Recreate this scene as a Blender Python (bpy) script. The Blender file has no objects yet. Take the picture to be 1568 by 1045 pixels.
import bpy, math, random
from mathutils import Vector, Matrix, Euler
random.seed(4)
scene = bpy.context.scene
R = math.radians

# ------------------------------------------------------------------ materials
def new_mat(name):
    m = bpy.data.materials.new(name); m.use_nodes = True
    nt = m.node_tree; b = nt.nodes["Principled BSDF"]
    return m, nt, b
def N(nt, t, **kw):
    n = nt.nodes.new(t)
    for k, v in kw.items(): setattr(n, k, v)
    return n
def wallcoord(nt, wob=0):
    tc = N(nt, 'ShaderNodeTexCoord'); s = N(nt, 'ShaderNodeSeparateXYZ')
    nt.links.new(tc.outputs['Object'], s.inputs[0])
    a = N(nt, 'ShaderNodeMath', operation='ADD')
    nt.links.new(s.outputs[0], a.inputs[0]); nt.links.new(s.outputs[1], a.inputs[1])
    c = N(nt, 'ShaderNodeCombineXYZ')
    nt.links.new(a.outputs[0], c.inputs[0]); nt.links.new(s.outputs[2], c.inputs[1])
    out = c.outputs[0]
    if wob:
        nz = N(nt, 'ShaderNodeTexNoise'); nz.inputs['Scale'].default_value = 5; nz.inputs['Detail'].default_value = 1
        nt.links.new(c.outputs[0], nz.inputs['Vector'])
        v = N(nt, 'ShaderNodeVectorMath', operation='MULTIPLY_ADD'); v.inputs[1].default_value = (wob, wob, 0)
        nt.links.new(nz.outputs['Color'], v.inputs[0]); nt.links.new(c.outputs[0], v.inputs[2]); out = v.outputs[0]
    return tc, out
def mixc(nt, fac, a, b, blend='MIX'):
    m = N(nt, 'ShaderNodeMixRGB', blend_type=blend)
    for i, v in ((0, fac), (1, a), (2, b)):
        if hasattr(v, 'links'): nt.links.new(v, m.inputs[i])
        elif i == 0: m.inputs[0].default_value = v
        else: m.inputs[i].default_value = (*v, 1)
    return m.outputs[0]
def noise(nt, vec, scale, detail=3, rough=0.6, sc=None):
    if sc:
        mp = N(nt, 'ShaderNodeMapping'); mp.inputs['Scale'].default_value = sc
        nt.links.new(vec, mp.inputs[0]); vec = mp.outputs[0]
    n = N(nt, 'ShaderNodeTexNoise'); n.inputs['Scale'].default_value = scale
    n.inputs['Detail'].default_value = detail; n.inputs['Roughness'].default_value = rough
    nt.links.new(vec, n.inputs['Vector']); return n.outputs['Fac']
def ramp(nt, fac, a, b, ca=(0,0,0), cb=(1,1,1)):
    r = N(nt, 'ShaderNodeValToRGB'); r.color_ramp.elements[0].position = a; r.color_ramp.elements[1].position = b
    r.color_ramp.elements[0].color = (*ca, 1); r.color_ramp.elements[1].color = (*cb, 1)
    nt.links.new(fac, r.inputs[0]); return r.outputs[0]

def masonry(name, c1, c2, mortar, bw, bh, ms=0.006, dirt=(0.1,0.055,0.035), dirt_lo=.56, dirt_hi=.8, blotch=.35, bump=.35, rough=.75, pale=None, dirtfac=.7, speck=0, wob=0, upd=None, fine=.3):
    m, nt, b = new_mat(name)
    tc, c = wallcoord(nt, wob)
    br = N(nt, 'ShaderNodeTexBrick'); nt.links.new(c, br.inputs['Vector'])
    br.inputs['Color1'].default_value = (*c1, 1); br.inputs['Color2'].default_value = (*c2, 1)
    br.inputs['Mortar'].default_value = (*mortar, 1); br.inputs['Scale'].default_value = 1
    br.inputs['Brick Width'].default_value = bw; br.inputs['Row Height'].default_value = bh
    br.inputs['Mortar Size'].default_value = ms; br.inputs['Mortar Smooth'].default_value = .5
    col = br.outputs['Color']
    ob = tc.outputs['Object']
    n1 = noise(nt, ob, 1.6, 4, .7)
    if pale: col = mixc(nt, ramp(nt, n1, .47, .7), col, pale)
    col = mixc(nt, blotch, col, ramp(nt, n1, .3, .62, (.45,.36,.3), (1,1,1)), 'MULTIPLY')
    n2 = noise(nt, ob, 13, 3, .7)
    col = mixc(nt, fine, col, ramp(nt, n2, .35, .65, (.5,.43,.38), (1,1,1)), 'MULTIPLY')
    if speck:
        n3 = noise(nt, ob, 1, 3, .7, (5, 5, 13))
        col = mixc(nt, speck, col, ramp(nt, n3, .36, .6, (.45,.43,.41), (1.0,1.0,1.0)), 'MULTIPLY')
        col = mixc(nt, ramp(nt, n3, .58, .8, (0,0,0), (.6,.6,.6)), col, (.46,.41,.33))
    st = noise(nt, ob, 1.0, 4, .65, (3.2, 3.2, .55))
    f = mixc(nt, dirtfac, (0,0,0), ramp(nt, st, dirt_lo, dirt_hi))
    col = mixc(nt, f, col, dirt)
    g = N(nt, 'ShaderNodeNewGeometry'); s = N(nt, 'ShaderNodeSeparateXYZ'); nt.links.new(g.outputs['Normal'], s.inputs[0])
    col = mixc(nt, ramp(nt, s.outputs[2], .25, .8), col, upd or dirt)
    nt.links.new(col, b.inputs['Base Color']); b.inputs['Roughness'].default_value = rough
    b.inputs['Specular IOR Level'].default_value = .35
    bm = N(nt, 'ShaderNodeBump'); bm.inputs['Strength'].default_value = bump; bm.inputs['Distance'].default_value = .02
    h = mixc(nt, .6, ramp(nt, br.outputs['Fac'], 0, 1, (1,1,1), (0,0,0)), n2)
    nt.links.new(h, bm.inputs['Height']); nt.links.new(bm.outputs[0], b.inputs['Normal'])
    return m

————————

▸ **Exercise task**
Write out the listing once more, matching it exactly.

▸ **Final result**
Recreate this scene as a Blender Python (bpy) script. The Blender file has no objects yet. Take the picture to be 1568 by 1045 pixels.
import bpy, math, random
from mathutils import Vector, Matrix, Euler
random.seed(4)
scene = bpy.context.scene
R = math.radians

# ------------------------------------------------------------------ materials
def new_mat(name):
    m = bpy.data.materials.new(name); m.use_nodes = True
    nt = m.node_tree; b = nt.nodes["Principled BSDF"]
    return m, nt, b
def N(nt, t, **kw):
    n = nt.nodes.new(t)
    for k, v in kw.items(): setattr(n, k, v)
    return n
def wallcoord(nt, wob=0):
    tc = N(nt, 'ShaderNodeTexCoord'); s = N(nt, 'ShaderNodeSeparateXYZ')
    nt.links.new(tc.outputs['Object'], s.inputs[0])
    a = N(nt, 'ShaderNodeMath', operation='ADD')
    nt.links.new(s.outputs[0], a.inputs[0]); nt.links.new(s.outputs[1], a.inputs[1])
    c = N(nt, 'ShaderNodeCombineXYZ')
    nt.links.new(a.outputs[0], c.inputs[0]); nt.links.new(s.outputs[2], c.inputs[1])
    out = c.outputs[0]
    if wob:
        nz = N(nt, 'ShaderNodeTexNoise'); nz.inputs['Scale'].default_value = 5; nz.inputs['Detail'].default_value = 1
        nt.links.new(c.outputs[0], nz.inputs['Vector'])
        v = N(nt, 'ShaderNodeVectorMath', operation='MULTIPLY_ADD'); v.inputs[1].default_value = (wob, wob, 0)
        nt.links.new(nz.outputs['Color'], v.inputs[0]); nt.links.new(c.outputs[0], v.inputs[2]); out = v.outputs[0]
    return tc, out
def mixc(nt, fac, a, b, blend='MIX'):
    m = N(nt, 'ShaderNodeMixRGB', blend_type=blend)
    for i, v in ((0, fac), (1, a), (2, b)):
        if hasattr(v, 'links'): nt.links.new(v, m.inputs[i])
        elif i == 0: m.inputs[0].default_value = v
        else: m.inputs[i].default_value = (*v, 1)
    return m.outputs[0]
def noise(nt, vec, scale, detail=3, rough=0.6, sc=None):
    if sc:
        mp = N(nt, 'ShaderNodeMapping'); mp.inputs['Scale'].default_value = sc
        nt.links.new(vec, mp.inputs[0]); vec = mp.outputs[0]
    n = N(nt, 'ShaderNodeTexNoise'); n.inputs['Scale'].default_value = scale
    n.inputs['Detail'].default_value = detail; n.inputs['Roughness'].default_value = rough
    nt.links.new(vec, n.inputs['Vector']); return n.outputs['Fac']
def ramp(nt, fac, a, b, ca=(0,0,0), cb=(1,1,1)):
    r = N(nt, 'ShaderNodeValToRGB'); r.color_ramp.elements[0].position = a; r.color_ramp.elements[1].position = b
    r.color_ramp.elements[0].color = (*ca, 1); r.color_ramp.elements[1].color = (*cb, 1)
    nt.links.new(fac, r.inputs[0]); return r.outputs[0]

def masonry(name, c1, c2, mortar, bw, bh, ms=0.006, dirt=(0.1,0.055,0.035), dirt_lo=.56, dirt_hi=.8, blotch=.35, bump=.35, rough=.75, pale=None, dirtfac=.7, speck=0, wob=0, upd=None, fine=.3):
    m, nt, b = new_mat(name)
    tc, c = wallcoord(nt, wob)
    br = N(nt, 'ShaderNodeTexBrick'); nt.links.new(c, br.inputs['Vector'])
    br.inputs['Color1'].default_value = (*c1, 1); br.inputs['Color2'].default_value = (*c2, 1)
    br.inputs['Mortar'].default_value = (*mortar, 1); br.inputs['Scale'].default_value = 1
    br.inputs['Brick Width'].default_value = bw; br.inputs['Row Height'].default_value = bh
    br.inputs['Mortar Size'].default_value = ms; br.inputs['Mortar Smooth'].default_value = .5
    col = br.outputs['Color']
    ob = tc.outputs['Object']
    n1 = noise(nt, ob, 1.6, 4, .7)
    if pale: col = mixc(nt, ramp(nt, n1, .47, .7), col, pale)
    col = mixc(nt, blotch, col, ramp(nt, n1, .3, .62, (.45,.36,.3), (1,1,1)), 'MULTIPLY')
    n2 = noise(nt, ob, 13, 3, .7)
    col = mixc(nt, fine, col, ramp(nt, n2, .35, .65, (.5,.43,.38), (1,1,1)), 'MULTIPLY')
    if speck:
        n3 = noise(nt, ob, 1, 3, .7, (5, 5, 13))
        col = mixc(nt, speck, col, ramp(nt, n3, .36, .6, (.45,.43,.41), (1.0,1.0,1.0)), 'MULTIPLY')
        col = mixc(nt, ramp(nt, n3, .58, .8, (0,0,0), (.6,.6,.6)), col, (.46,.41,.33))
    st = noise(nt, ob, 1.0, 4, .65, (3.2, 3.2, .55))
    f = mixc(nt, dirtfac, (0,0,0), ramp(nt, st, dirt_lo, dirt_hi))
    col = mixc(nt, f, col, dirt)
    g = N(nt, 'ShaderNodeNewGeometry'); s = N(nt, 'ShaderNodeSeparateXYZ'); nt.links.new(g.outputs['Normal'], s.inputs[0])
    col = mixc(nt, ramp(nt, s.outputs[2], .25, .8), col, upd or dirt)
    nt.links.new(col, b.inputs['Base Color']); b.inputs['Roughness'].default_value = rough
    b.inputs['Specular IOR Level'].default_value = .35
    bm = N(nt, 'ShaderNodeBump'); bm.inputs['Strength'].default_value = bump; bm.inputs['Distance'].default_value = .02
    h = mixc(nt, .6, ramp(nt, br.outputs['Fac'], 0, 1, (1,1,1), (0,0,0)), n2)
    nt.links.new(h, bm.inputs['Height']); nt.links.new(bm.outputs[0], b.inputs['Normal'])
    return m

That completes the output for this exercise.